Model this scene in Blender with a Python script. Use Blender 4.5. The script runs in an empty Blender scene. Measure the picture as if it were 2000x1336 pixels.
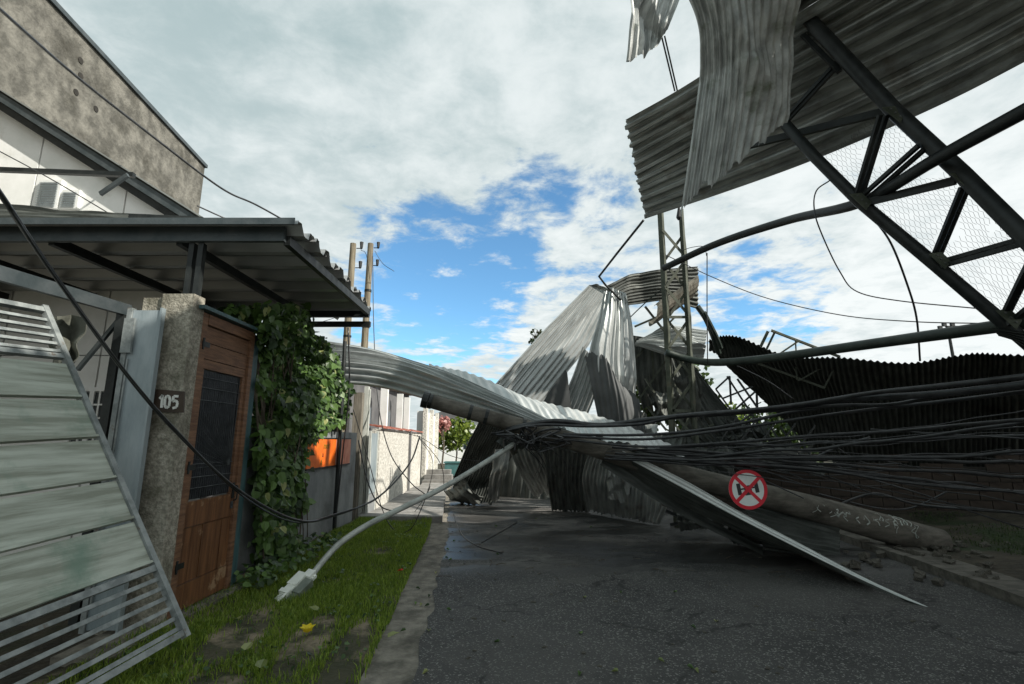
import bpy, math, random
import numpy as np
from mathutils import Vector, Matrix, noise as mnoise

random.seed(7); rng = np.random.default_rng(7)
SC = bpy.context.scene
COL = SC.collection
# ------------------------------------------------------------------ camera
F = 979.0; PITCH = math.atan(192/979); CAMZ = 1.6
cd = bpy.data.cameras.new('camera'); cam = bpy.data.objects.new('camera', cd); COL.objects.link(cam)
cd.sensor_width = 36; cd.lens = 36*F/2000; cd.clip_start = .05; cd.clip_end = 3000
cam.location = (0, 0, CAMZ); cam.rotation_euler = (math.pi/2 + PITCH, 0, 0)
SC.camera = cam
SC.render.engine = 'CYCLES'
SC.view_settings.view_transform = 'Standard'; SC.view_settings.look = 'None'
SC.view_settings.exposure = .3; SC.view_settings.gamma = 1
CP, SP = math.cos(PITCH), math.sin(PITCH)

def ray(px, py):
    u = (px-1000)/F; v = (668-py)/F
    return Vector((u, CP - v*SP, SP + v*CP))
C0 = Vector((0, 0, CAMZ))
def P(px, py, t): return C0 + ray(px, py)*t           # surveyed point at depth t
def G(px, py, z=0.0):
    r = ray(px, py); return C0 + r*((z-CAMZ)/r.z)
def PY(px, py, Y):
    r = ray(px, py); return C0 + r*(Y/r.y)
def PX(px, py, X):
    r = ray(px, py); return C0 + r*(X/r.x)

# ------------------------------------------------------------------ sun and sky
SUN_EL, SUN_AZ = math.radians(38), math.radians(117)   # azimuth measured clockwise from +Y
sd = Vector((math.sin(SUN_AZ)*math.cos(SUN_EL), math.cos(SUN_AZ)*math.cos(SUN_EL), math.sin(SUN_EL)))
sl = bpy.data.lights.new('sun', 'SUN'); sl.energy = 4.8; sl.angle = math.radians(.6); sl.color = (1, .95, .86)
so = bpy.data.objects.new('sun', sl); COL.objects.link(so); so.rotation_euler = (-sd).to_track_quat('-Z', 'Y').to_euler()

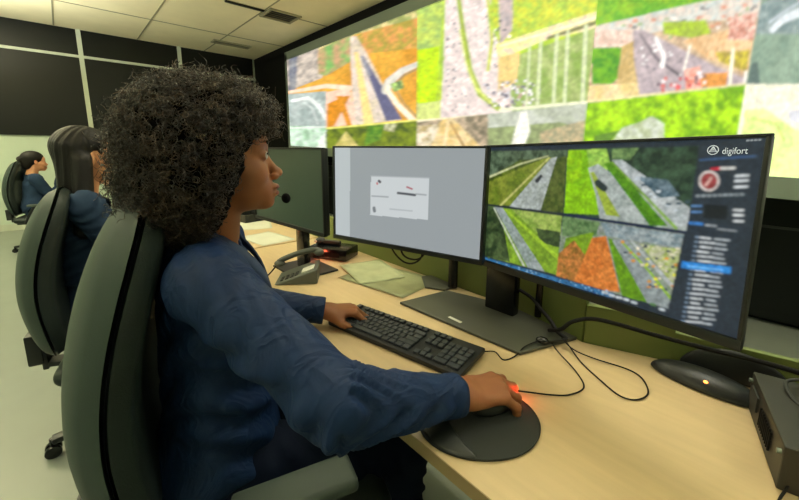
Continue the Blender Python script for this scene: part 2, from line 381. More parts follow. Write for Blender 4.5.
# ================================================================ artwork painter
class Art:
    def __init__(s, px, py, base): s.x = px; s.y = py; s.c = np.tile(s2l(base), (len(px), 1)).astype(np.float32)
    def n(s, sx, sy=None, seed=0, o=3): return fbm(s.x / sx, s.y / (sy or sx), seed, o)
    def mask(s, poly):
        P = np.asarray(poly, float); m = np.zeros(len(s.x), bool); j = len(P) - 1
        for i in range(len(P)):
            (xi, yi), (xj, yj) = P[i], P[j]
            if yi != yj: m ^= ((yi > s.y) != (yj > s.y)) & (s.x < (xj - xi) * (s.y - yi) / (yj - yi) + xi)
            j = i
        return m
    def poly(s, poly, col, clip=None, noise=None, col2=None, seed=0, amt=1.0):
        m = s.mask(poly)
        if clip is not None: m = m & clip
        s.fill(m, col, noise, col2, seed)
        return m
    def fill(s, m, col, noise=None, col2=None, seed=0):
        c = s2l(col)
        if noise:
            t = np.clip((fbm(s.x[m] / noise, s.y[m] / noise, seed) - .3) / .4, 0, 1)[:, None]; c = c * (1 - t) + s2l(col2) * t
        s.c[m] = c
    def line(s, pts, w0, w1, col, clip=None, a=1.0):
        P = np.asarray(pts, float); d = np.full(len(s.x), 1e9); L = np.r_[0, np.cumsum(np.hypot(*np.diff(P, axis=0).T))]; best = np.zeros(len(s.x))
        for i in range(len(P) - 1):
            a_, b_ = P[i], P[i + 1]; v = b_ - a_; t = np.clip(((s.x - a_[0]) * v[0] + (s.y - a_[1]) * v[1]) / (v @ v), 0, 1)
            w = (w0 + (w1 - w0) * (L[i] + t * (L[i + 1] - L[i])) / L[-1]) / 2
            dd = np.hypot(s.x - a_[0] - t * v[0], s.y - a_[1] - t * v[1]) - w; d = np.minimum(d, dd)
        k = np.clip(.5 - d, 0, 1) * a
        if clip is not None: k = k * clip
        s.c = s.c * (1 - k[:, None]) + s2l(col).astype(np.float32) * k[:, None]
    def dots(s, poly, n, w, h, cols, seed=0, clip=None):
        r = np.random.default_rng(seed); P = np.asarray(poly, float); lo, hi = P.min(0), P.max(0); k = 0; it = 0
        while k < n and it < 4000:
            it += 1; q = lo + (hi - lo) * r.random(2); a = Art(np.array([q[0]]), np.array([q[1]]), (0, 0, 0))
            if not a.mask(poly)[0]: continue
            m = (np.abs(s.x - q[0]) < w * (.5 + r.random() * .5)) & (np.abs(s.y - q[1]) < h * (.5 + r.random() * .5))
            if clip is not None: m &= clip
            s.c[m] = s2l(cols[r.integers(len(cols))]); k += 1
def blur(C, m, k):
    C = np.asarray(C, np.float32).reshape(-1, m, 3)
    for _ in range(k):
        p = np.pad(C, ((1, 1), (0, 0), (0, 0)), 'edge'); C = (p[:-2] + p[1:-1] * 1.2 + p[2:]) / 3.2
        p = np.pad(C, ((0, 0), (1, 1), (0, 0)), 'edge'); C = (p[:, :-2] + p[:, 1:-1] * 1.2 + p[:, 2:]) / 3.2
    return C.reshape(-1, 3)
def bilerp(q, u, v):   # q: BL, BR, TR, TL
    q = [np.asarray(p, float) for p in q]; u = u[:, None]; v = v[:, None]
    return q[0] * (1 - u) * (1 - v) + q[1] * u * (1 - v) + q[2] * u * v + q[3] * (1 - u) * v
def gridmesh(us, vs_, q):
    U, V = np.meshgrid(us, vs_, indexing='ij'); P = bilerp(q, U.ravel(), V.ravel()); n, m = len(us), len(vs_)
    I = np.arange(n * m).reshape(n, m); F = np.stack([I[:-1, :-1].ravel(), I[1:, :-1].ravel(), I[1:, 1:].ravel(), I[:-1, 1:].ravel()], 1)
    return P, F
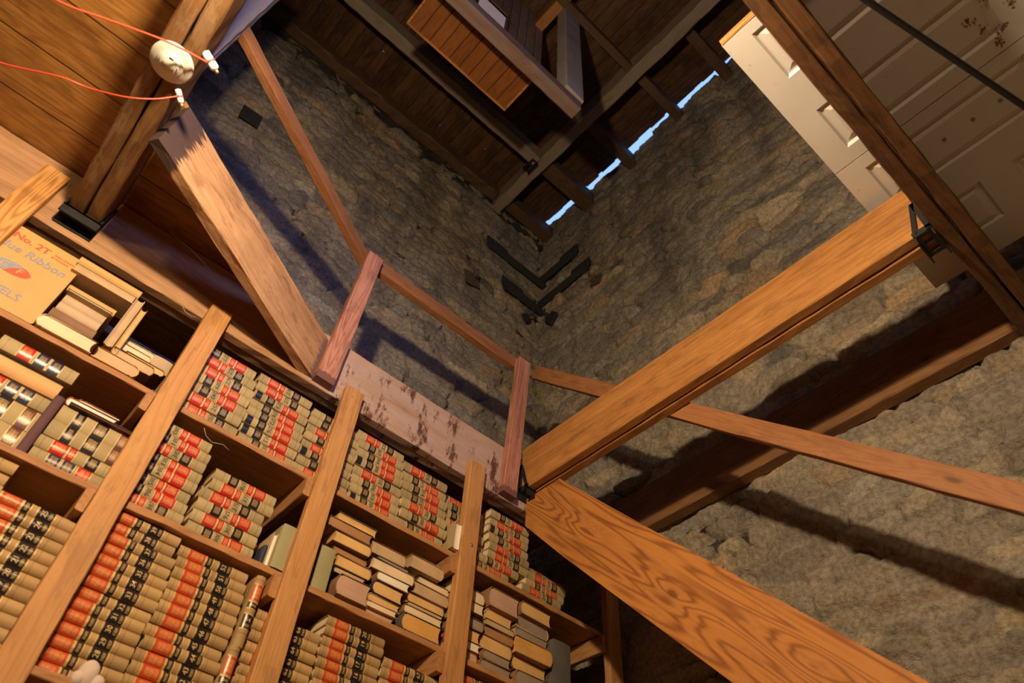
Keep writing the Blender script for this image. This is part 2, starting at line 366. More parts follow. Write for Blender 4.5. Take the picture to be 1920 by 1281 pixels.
◆ ◆ ◆ ◆ ◆
**Task instructions:**
Leave out the pictures and reproduce the rest of the listing exactly.

**Task output:**
Model this scene in Blender with a Python script. Use Blender 4.5. The script runs in an empty Blender scene. Measure the picture as if it were 2000x1336 pixels.
import bpy, math, random
import numpy as np
from mathutils import Vector, Matrix, noise as mnoise

random.seed(7); rng = np.random.default_rng(7)
SC = bpy.context.scene
COL = SC.collection
# ------------------------------------------------------------------ camera
F = 979.0; PITCH = math.atan(192/979); CAMZ = 1.6
cd = bpy.data.cameras.new('camera'); cam = bpy.data.objects.new('camera', cd); COL.objects.link(cam)
cd.sensor_width = 36; cd.lens = 36*F/2000; cd.clip_start = .05; cd.clip_end = 3000
cam.location = (0, 0, CAMZ); cam.rotation_euler = (math.pi/2 + PITCH, 0, 0)
SC.camera = cam
SC.render.engine = 'CYCLES'
SC.view_settings.view_transform = 'Standard'; SC.view_settings.look = 'None'
SC.view_settings.exposure = .3; SC.view_settings.gamma = 1
CP, SP = math.cos(PITCH), math.sin(PITCH)

def ray(px, py):
    u = (px-1000)/F; v = (668-py)/F
    return Vector((u, CP - v*SP, SP + v*CP))
C0 = Vector((0, 0, CAMZ))
def P(px, py, t): return C0 + ray(px, py)*t           # surveyed point at depth t
def G(px, py, z=0.0):
    r = ray(px, py); return C0 + r*((z-CAMZ)/r.z)
def PY(px, py, Y):
    r = ray(px, py); return C0 + r*(Y/r.y)
def PX(px, py, X):
    r = ray(px, py); return C0 + r*(X/r.x)

# ------------------------------------------------------------------ sun and sky
SUN_EL, SUN_AZ = math.radians(38), math.radians(117)   # azimuth measured clockwise from +Y
sd = Vector((math.sin(SUN_AZ)*math.cos(SUN_EL), math.cos(SUN_AZ)*math.cos(SUN_EL), math.sin(SUN_EL)))
sl = bpy.data.lights.new('sun', 'SUN'); sl.energy = 4.8; sl.angle = math.radians(.6); sl.color = (1, .95, .86)
so = bpy.data.objects.new('sun', sl); COL.objects.link(so); so.rotation_euler = (-sd).to_track_quat('-Z', 'Y').to_euler()

Continue the Blender Python script for this scene: part 2, from line 381. More parts follow. Write for Blender 4.5.
# ================================================================ artwork painter
class Art:
    def __init__(s, px, py, base): s.x = px; s.y = py; s.c = np.tile(s2l(base), (len(px), 1)).astype(np.float32)
    def n(s, sx, sy=None, seed=0, o=3): return fbm(s.x / sx, s.y / (sy or sx), seed, o)
    def mask(s, poly):
        P = np.asarray(poly, float); m = np.zeros(len(s.x), bool); j = len(P) - 1
        for i in range(len(P)):
            (xi, yi), (xj, yj) = P[i], P[j]
            if yi != yj: m ^= ((yi > s.y) != (yj > s.y)) & (s.x < (xj - xi) * (s.y - yi) / (yj - yi) + xi)
            j = i
        return m
    def poly(s, poly, col, clip=None, noise=None, col2=None, seed=0, amt=1.0):
        m = s.mask(poly)
        if clip is not None: m = m & clip
        s.fill(m, col, noise, col2, seed)
        return m
    def fill(s, m, col, noise=None, col2=None, seed=0):
        c = s2l(col)
        if noise:
            t = np.clip((fbm(s.x[m] / noise, s.y[m] / noise, seed) - .3) / .4, 0, 1)[:, None]; c = c * (1 - t) + s2l(col2) * t
        s.c[m] = c
    def line(s, pts, w0, w1, col, clip=None, a=1.0):
        P = np.asarray(pts, float); d = np.full(len(s.x), 1e9); L = np.r_[0, np.cumsum(np.hypot(*np.diff(P, axis=0).T))]; best = np.zeros(len(s.x))
        for i in range(len(P) - 1):
            a_, b_ = P[i], P[i + 1]; v = b_ - a_; t = np.clip(((s.x - a_[0]) * v[0] + (s.y - a_[1]) * v[1]) / (v @ v), 0, 1)
            w = (w0 + (w1 - w0) * (L[i] + t * (L[i + 1] - L[i])) / L[-1]) / 2
            dd = np.hypot(s.x - a_[0] - t * v[0], s.y - a_[1] - t * v[1]) - w; d = np.minimum(d, dd)
        k = np.clip(.5 - d, 0, 1) * a
        if clip is not None: k = k * clip
        s.c = s.c * (1 - k[:, None]) + s2l(col).astype(np.float32) * k[:, None]
    def dots(s, poly, n, w, h, cols, seed=0, clip=None):
        r = np.random.default_rng(seed); P = np.asarray(poly, float); lo, hi = P.min(0), P.max(0); k = 0; it = 0
        while k < n and it < 4000:
            it += 1; q = lo + (hi - lo) * r.random(2); a = Art(np.array([q[0]]), np.array([q[1]]), (0, 0, 0))
            if not a.mask(poly)[0]: continue
            m = (np.abs(s.x - q[0]) < w * (.5 + r.random() * .5)) & (np.abs(s.y - q[1]) < h * (.5 + r.random() * .5))
            if clip is not None: m &= clip
            s.c[m] = s2l(cols[r.integers(len(cols))]); k += 1
def blur(C, m, k):
    C = np.asarray(C, np.float32).reshape(-1, m, 3)
    for _ in range(k):
        p = np.pad(C, ((1, 1), (0, 0), (0, 0)), 'edge'); C = (p[:-2] + p[1:-1] * 1.2 + p[2:]) / 3.2
        p = np.pad(C, ((0, 0), (1, 1), (0, 0)), 'edge'); C = (p[:, :-2] + p[:, 1:-1] * 1.2 + p[:, 2:]) / 3.2
    return C.reshape(-1, 3)
def bilerp(q, u, v):   # q: BL, BR, TR, TL
    q = [np.asarray(p, float) for p in q]; u = u[:, None]; v = v[:, None]
    return q[0] * (1 - u) * (1 - v) + q[1] * u * (1 - v) + q[2] * u * v + q[3] * (1 - u) * v
def gridmesh(us, vs_, q):
    U, V = np.meshgrid(us, vs_, indexing='ij'); P = bilerp(q, U.ravel(), V.ravel()); n, m = len(us), len(vs_)
    I = np.arange(n * m).reshape(n, m); F = np.stack([I[:-1, :-1].ravel(), I[1:, :-1].ravel(), I[1:, 1:].ravel(), I[:-1, 1:].ravel()], 1)
    return P, F
Keep writing the Blender script for this image. This is part 2, starting at line 366. More parts follow. Write for Blender 4.5. Take the picture to be 1920 by 1281 pixels.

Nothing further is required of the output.